Following a move by House leadership that sent members home until Tuesday of next week, Rep. Eli Crane (R-AZ) gave a breakdown of the spending fight from Washington, DC.
Stating his reasons for not supporting yesterday’s procedural vote on the appropriations bill for the Department of Defense, Rep. Crane said, “The status quo, the swampiness in this town, is so ingrained that if you don’t forcibly stop it, it will continue.”
As our country faces a financial crisis, Rep. Crane reiterated his position that passing any appropriations bills without first agreeing on a top line spending number for FY24 is foolish.
“Just this week, we hit $33 trillion in national debt. We have at least a $2 trillion deficit every single year in perpetuity going forward. And you could argue it’s $3 trillion a year because of the money we have to spend on interest…”

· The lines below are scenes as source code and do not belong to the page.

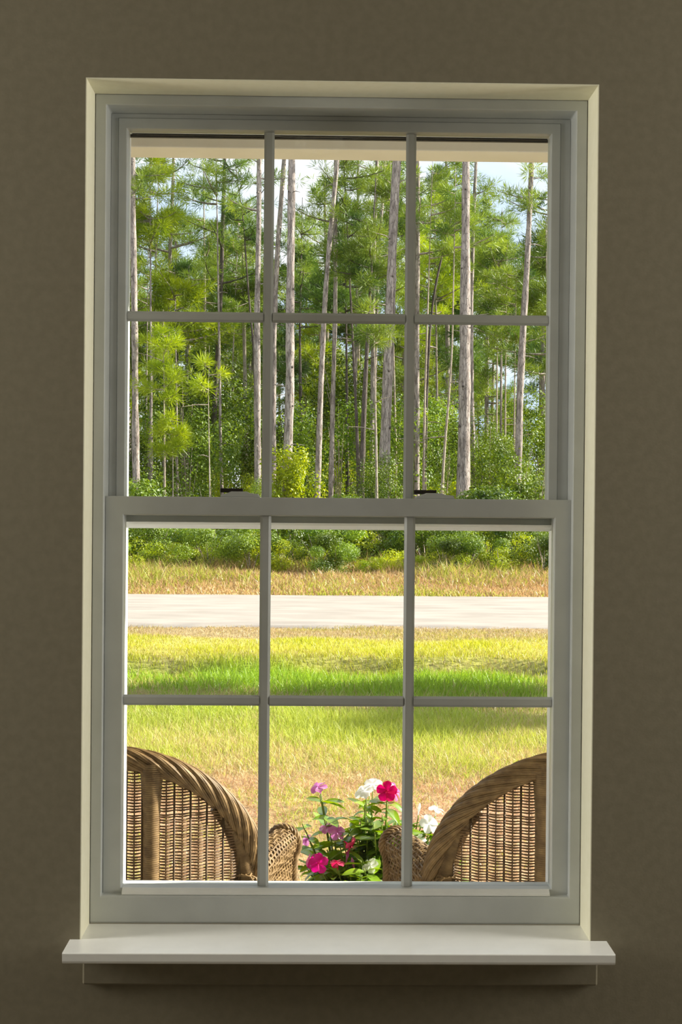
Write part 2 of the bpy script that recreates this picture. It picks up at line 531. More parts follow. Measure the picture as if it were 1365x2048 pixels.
FY = 0.090                                    # face of the main frame
fi_l, fi_r = at(208.5, 900, FY).x, at(1147.5, 900, FY).x
fi_t, fi_b = at(680, 215.5, FY).z, at(680, 1793, FY).z
UY, LY = 0.143, 0.105                         # faces of upper and lower sash
o0, o1 = -WX + 0.0022, WX - 0.0022
wring('frame', [(o0, o1, WZ0 + 0.0015, WZ1 - 0.0015, FY), (fi_l, fi_r, fi_b, fi_t, FY),
                (fi_l, fi_r, fi_b, fi_t, 0.19), (o0, o1, WZ0 + 0.0015, WZ1 - 0.0015, 0.19)], M['vinyl'], win, 0.0025)
# upper sash and the jamb strip round it
us_l, us_r, us_t = at(235, 600, UY).x, at(1119, 600, UY).x, at(680, 241.5, UY).z
ug_l, ug_r, ug_t = at(251.5, 600, UY).x, at(1101.5, 600, UY).x, at(680, 262, UY).z
us_b = at(680, 1024, UY).z                    # hidden behind the meeting rail
ub = at(680, 1059, 0.170).z
wring('jamb_strip', [(fi_l + .0004, fi_r - .0004, fi_b + .0004, fi_t - .0004, UY + 0.002), (us_l - .0005, us_r + .0005, fi_b + 0.001, us_t + .0005, UY + 0.002),
                     (us_l - .0005, us_r + .0005, fi_b + 0.001, us_t + .0005, 0.188), (fi_l + .0004, fi_r - .0004, fi_b + .0004, fi_t - .0004, 0.188)], M['vinyl'], win, 0.0008)
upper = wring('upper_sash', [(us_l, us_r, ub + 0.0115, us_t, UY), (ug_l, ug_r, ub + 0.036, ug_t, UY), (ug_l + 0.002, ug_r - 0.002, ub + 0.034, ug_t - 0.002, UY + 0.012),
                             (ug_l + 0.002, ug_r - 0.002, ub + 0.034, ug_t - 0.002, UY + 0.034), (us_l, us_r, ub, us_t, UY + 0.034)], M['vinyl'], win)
bs_l, bs_r = at(253.5, 1400, 0.23).x, at(1096, 1400, 0.23).x
bs_b = at(680, 1775, 0.23).z
wring('blind_stop', [(fi_l - .03, fi_r + .03, fi_b - .03, fi_t + .03, 0.1905), (bs_l, bs_r, bs_b, fi_t - .001, 0.1905),
                     (bs_l, bs_r, bs_b, fi_t - .001, 0.236), (fi_l - .03, fi_r + .03, fi_b - .03, fi_t + .03, 0.236)], M['vinyl_lit'], win)
# lower sash
ls_l, ls_r = at(208, 1400, LY).x, at(1140, 1400, LY).x
ls_t, ls_b = at(680, 996, LY).z, at(680, 1792, LY).z
lg_l, lg_r = at(244, 1400, LY).x, at(1107.5, 1400, LY).x
lg_t, lg_b = at(680, 1032, LY).z, at(680, 1777, LY).z
lower = wring('lower_sash', [(ls_l, ls_r, ls_b, ls_t, LY), (lg_l, lg_r, lg_b, lg_t, LY), (lg_l + .0015, lg_r - .0015, lg_b + .002, lg_t - .0015, LY + 0.012),
                             (lg_l + .0015, lg_r - .0015, lg_b + .002, lg_t - .0015, LY + 0.031), (ls_l, ls_r, ls_b, ls_t, LY + 0.031)], M['vinyl'], win)
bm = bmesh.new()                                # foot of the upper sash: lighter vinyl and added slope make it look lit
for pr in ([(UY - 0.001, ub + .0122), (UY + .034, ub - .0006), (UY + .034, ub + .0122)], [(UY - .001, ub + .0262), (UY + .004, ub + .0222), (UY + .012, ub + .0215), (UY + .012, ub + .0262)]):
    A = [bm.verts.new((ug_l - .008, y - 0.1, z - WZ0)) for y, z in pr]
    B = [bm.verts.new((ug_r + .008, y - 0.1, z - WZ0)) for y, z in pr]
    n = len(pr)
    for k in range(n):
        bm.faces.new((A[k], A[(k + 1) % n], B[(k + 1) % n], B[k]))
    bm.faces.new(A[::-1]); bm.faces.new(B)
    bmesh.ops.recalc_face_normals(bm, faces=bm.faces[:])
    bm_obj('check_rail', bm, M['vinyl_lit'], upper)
    bm = bmesh.new()
bm.free()
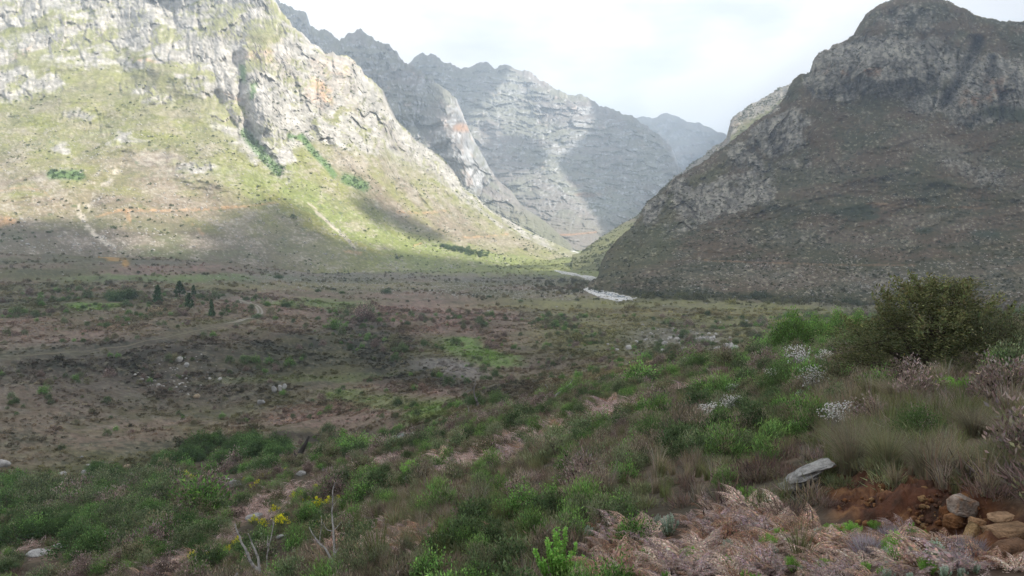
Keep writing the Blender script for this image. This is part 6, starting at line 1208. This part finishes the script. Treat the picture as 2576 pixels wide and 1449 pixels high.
VB = [(280,752,22,1.0,'dark bush at the left end of the clump on the terrace'), (297,754,26,1.0,'tall dark bush in the middle of the clump on the terrace'), (313,753,24,1.0,'dark bush right of the middle of the terrace clump'), (328,751,26,.9,'tall bush at the right end of the terrace clump'), (290,756,17,1.2,'low bush in front of the terrace clump'), (972,740,13,1.3,'lone dark round bush on the stony flat'), (800,735,8,1.3,'small dark bush on the flat left of the lone round one'), (800,803,9,1.1,'dark bush right of the dirt road bend'), (1025,822,10,1.0,'dark bush on the pink heath'), (1065,864,15,.6,'narrow upright bush on the pink heath'), (1157,803,9,1.0,'dark bush on the pink heath, right hand one'), (1090,948,14,.5,'narrow green bush above the meadow'),
      (1000,1020,20,.8,'green bush in the green meadow'), (1042,1025,18,.8,'second green bush in the green meadow'), (510,750,8,1.2,'small dark bush between trees and road start'), (648,800,12,1.6,'dark bush at the inner bend of the dirt road'), (720,778,12,1.4,'brownish bush right of the dirt road bend'), (620,757,9,1.3,'olive bush beside the far end of the dirt road'), (40,1010,14,.8,'green bush on the left slope near the frame edge'), (375,768,8,1,'tiny bush left of the conical tree'), (860,738,7,1.4,'flat dark bush on the stony flat left'), (930,960,8,1.2,'small bush above the meadow left'), (910,770,7,1.2,'small dark bush on the heath left of centre'), (1230,752,6,1.4,'small dark bush near the stony flat centre'), (1310,760,6,1.4,'small dark bush nearer the river'), (560,745,7,1.2,'small dark bush by the road start'), (240,768,7,1.0,'small bush in the green patch left'), (700,700,9,1.8,'dark scrubby bush at the lit slope foot')]
for q, (px, py, h, w, lb) in enumerate(VB):
    p = at(px, py); s = h*mpp(p); o = obj('valley_bush', None, None, tuple(p), (0, 0, q*1.3), (s*w, s*w, s)); obj('foliage', vbm, o); obj('stem', vbs, o); tag(o, lb, 'bush', 'dark bushes of the valley floor')
n = 26; x = 1110+RNG.random(n)*110; y = 622+(x-1110)*.22+RNG.normal(size=n)*3; Ls = LT(x, y); Q = pix2w(x, y, Ls*1.0)
LB_ = BVHTree.FromObject(ML['o'], DG)
for i in range(n):
    h_ = LB_.ray_cast(Vector((0, 0, 0)), Vector(Q[i].tolist()).normalized())
    if h_[0] is None: continue
    s = RNG.uniform(5, 9)*h_[0].y/F; tag(obj('hillside_tree', vbm, None, tuple(h_[0]), (0, 0, i), s), 'small green tree in the row on the sunlit grass ramp', 'tree', 'small trees on the sunlit ramp')
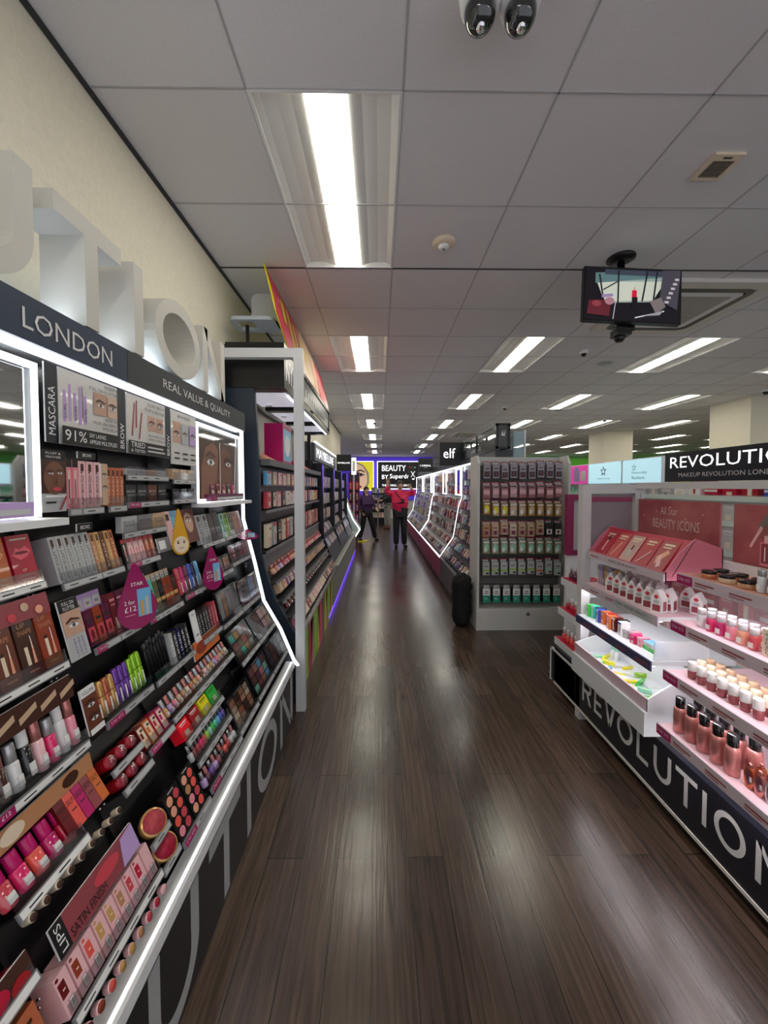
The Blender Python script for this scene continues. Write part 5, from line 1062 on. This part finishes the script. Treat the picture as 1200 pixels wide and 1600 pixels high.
# pink tester tray with five tilted cartons
e = empty('tester_tray', (1.45,2.1,1.06), 'pink sloped tray holding five tilted display packs', 'tray')
PT = M(srgb(205,120,140),.4)
mb = MB(); y0t, y1t = 1.775, 2.43
mb.prism([(1.33,y0t,1.06),(1.33,y0t,1.105),(1.40,y0t,1.20),(1.47,y0t,1.262),(1.60,y0t,1.215),(1.60,y0t,1.06)], (0,.006,0), PT); mb.prism([(1.33,y1t,1.06),(1.33,y1t,1.105),(1.40,y1t,1.20),(1.47,y1t,1.262),(1.60,y1t,1.215),(1.60,y1t,1.06)], (0,-.006,0), PT); mb.prism([(1.462,y0t,1.25),(1.462,y1t,1.25),(1.36,y1t,1.085),(1.36,y0t,1.085)], (.004,0,0), C('crimson'))
mb.box(1.33,1.56,y0t,y1t,1.06,1.065,PT); mb.box(1.595,1.60,y0t,y1t,1.06,1.215,PT); mb.box(1.33,1.336,y0t,y1t,1.06,1.105,PT); part('tray', mb, e)
mb = MB(); mb.box(1.322,1.33,y0t,y1t,1.06,1.098,EP); mb.art((1.322,y1t,1.06), U_R, Z, [('t','ICONIC VALUE ALWAYS',.22,.015,.012,INK,.24),('r',.03,.015,.12,.022,C('mauve'))]); part('price_rail', mb, e)
cols5 = ['rose','coral','cream','pink','mauve']
for i in range(5):
    yc = 2.36-i*.118
    b = MB(); b.box(-.05,.05,0,.02,0,.125,M(srgb(190,60,72),.35))
    A = [('r',.004,.004,.096,.121,M(srgb((185,200,205,190,180)[i],(50,75,160,60,80)[i],(65,80,150,70,85)[i]),.4)),('r',.02,.105,.08,.112,C('cream')),('r',.02,.095,.07,.1,C('cream'))]
    A += [[('r',.045,.03,.058,.08,C('pale pink')),('r',.045,.08,.058,.1,INK)],[('p',[(.03,.02),(.04,.02),(.07,.08),(.06,.085)],C('peach'))],[('r',.035,.03,.06,.06,C('silver')),('r',.05,.06,.06,.08,INK)],[('p',[(.02,.02),(.026,.02),(.08,.07),(.076,.075)],C('pale pink')),('p',[(.03,.02),(.034,.02),(.085,.066),(.081,.07)],C('dark red'))],[('p',[(.02,.06),(.03,.03),(.08,.08),(.06,.09)],C('peach')),('p',[(.05,.02),(.07,.03),(.04,.07),(.03,.06)],C('pale pink'))]][i]
    b.art((-.05,0,0), UF, Z, A, .0003)
    place([('pack', b.mesh('pack'))],'display_pack','box',['red pack picturing a dark dropper, first in the pink tray','red pack with a diagonal tube, second in the pink tray','pale pack with a silver bottle, middle of the pink tray','pink pack with crossed pencils, fourth in the pink tray','rosy pack with makeup swirls, nearest in the pink tray'][i],'tilted packs in the pink tray',(1.345,yc,1.08),R(-90),.6).scale = (1.1,1,1.5)
# goods on the right stand
row((1.38,2.42,.898),(1.38,2.22,.898),8,R(-90),0,lambda i:(carton(.02,.03,.12,('silver','lilac','grey','gold')[i%4],'plain','grey'),('silver','lilac','grey','gold')[i%4]),'slim_carton','carton','slim carton at the far end of the gable box shelf','slim silver cartons',side='left')
for r_ in range(3):
    for i in range(7):
        if r_ == 2 and i > 4: continue
        place(gable_box(.05,.05,.112),'gift_box','box',f'white gabled gift box with mauve window, {["front","second","third"][r_]} row, {ORD[i]} from far end','white gabled gift boxes',(1.33+.06*r_,2.20-i*.062+.012*r_,.898),R(-55)+random.uniform(-.2,.2))
for j,(x,y) in enumerate(((1.50,1.80),(1.53,1.90))): place(gable_box(.05,.05,.10),'gift_box','box',('nearest' if j==0 else 'second nearest')+' white gabled gift box standing apart at the back of the shelf','white gabled gift boxes',(x,y,.898),R(-60))
mcx = ['green','teal','navy','blue','orange','red','orange','dark red','black','white','silver','pink','hot pink','pink']
for i in range(14):
    y = 2.40-i*.036; place(carton(.03,.05,.075-.03*(i>9),mcx[i],'stripe' if i%2 else 'plain','white' if mcx[i] != 'white' else 'blue'),'travel_carton','carton',f'{mcx[i]} travel pack on the blue edged shelf, {ORD[i]} from far end','colourful travel packs',(1.31+.01*(i%3),y,.691),R(-90)+random.uniform(-.2,.2))
place(carton(.09,.05,.04,'sky blue','half','green'),'wipes_pack','box','blue and green wipes pack at the near end of the shelf','wipes',(1.33,1.87,.691),R(-90))
for j,y in enumerate((2.34,2.305)): place(polish(.028,.1,'white','mint'),'small_bottle','bottle',('far' if j==0 else 'near')+' white bottle with mint cap in the lower bin','mint capped bottles',(1.44,y,.451),R(-90))
sc_ = ['yellow','mint','yellow','white','green','yellow','silver','yellow','sky blue','yellow','white','lime','silver','yellow','green','white']
for i in range(22):
    c = sc_[i % 16]; y = 2.36-i*.026; x = 1.30+.045*(i%4)
    o = place(carton(.06,.035,.012,c,'plain','charcoal' if c in ('yellow','lime') else 'green'),'sachet','sachet',f'{c} flat sachet lying in the white bin, {ORD[i]} from far end','sachets in the white bin',(x,y,.452+.012*(i%3)),random.uniform(-1,1),1.2)
jc = ['copper','tan','beige','copper','tan','copper']
for i in range(6): place(jar(.028,.032,jc[i],'black'),'powder_jar','jar',f'{jc[i]} jar with black lid on the top peach shelf, {["front","back"][i%2]} row, {ORD[i//2]} from far end','black lidded jars',(1.385+.07*(i%2),1.60-.085*(i//2)+(.02 if i%2 else 0),1.121),R(-90))
for i in range(10): place(tube_gloss(.014,.085,('clear','mauve','dark red','rose','clear')[i%5],'silver',.3),'concealer_tube','concealer',f'{("clear","mauve","dark red","rose","clear")[i%5]} tall tube on the top peach shelf, {["front","back"][i%2]} row, {ORD[i//2]} from far end','tall tubes on the peach shelf',(1.38+.05*(i%2),1.37-.04*(i//2),1.121),R(-90))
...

“The other reason I didn’t vote for that bill was because of the money still going to Ukraine in the DOD [appropriations] bill–it was about $300 million […] People in my district, people all over the country are so tired of funding other, never ending wars while we don’t have a southern border, our own infrastructure is falling apart, and we continue to spend and spend and spend money that we don’t have.”
On the road ahead:
“There is a little bit of hope–yesterday afternoon, after shutting everything down, about twenty of us got in a room that were conservatives and moderates, and we’re now working on the appropriations bills as we should have been doing for months and months and months.”